In this specific embodiment, the water temperature leaving the kiln is approximately 160.degree. F., and the temperature of the water entering the kiln is between 170.degree. and 175.degree. F. Employing the parameters referred to in this embodiment, the kiln atmosphere is maintained at approximately 140.degree. F. and substantially 100 percent relative humidity.

The temperature and humidity of the kiln atmosphere were noted to remain substantially uniform. The block were inserted into the kiln and withdrawn from the kiln in a continuous type operation. The strength properties of the block cured employing the present invention exhibited good strength characteristics and no evidence of crazing or cracking. The curing time for a block employing the present invention was about ten hours, or about one-half the curing time required in a batch-type steam-heated curing process.

While a preferred embodiment has been shown and described, it will be understood that there is no intent to limit the invention by such disclosure, but rather, it is intended to cover all modifications and alternate constructions falling within the spirit and scope of the invention as defined in the appended claims.

Claims

1. In a system for curing masonry units employing heated air including housing means defining a substantially closed chamber, means for introducing uncured masonry units into said chamber and means for removing substantially cured masonry units from said chamber, the improvement comprising means introducing heated water into said chamber, means collecting a portion of said chamber atmosphere and aspirating said collected portion with said water being introduced to said chamber, means within said chamber defining a vessel for a quantity of said heated water, means injecting said air and heated water mixture into said quantity of water in said vessel at spaced apart locations beneath the surface of said quantity of water.

2. The improvement of claim 1 wherein said means introducing said heated water into said chamber comprises conduit means, and said aspirator means is interposed in said conduit means at a location within said chamber.

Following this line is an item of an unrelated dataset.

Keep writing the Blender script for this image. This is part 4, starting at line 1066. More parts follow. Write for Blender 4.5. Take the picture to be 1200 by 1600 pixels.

3. In a system for curing masonry units employing a kiln defining a substantially closed chamber receiving said masonry units provided with a heated atmosphere including water vapor, said kiln including means for loading green masonry units in said kiln and removing cured masonry units from said kiln on a continuous basis without substantial loss of kiln atmosphere to the exterior thereof during such loading and unloading, vessel means disposed adjacent the floor of said kiln within said chamber and beneath said masonry units and containing a quantity of water, means for withdrawing said water from said vessel means, means heating said withdrawn water, and means returning said water to said vessel, the improvement comprising means collecting and aspirating a portion of said kiln atmosphere with said water returned to said vessel.

4. The improvement of claim 3 including distribution means disposed within said vessel means and beneath the surface of said quantity of water, said distribution means receiving said mixture of kiln atmosphere and heated water and introducing the same into said quantity of water at spaced apart locations beneath the surface of said quantity of water.

5. The improvement of claim 3 wherein said means returning said water to said vessel comprises conduit means and said aspirator means is interposed in said conduit means at a location within said chamber.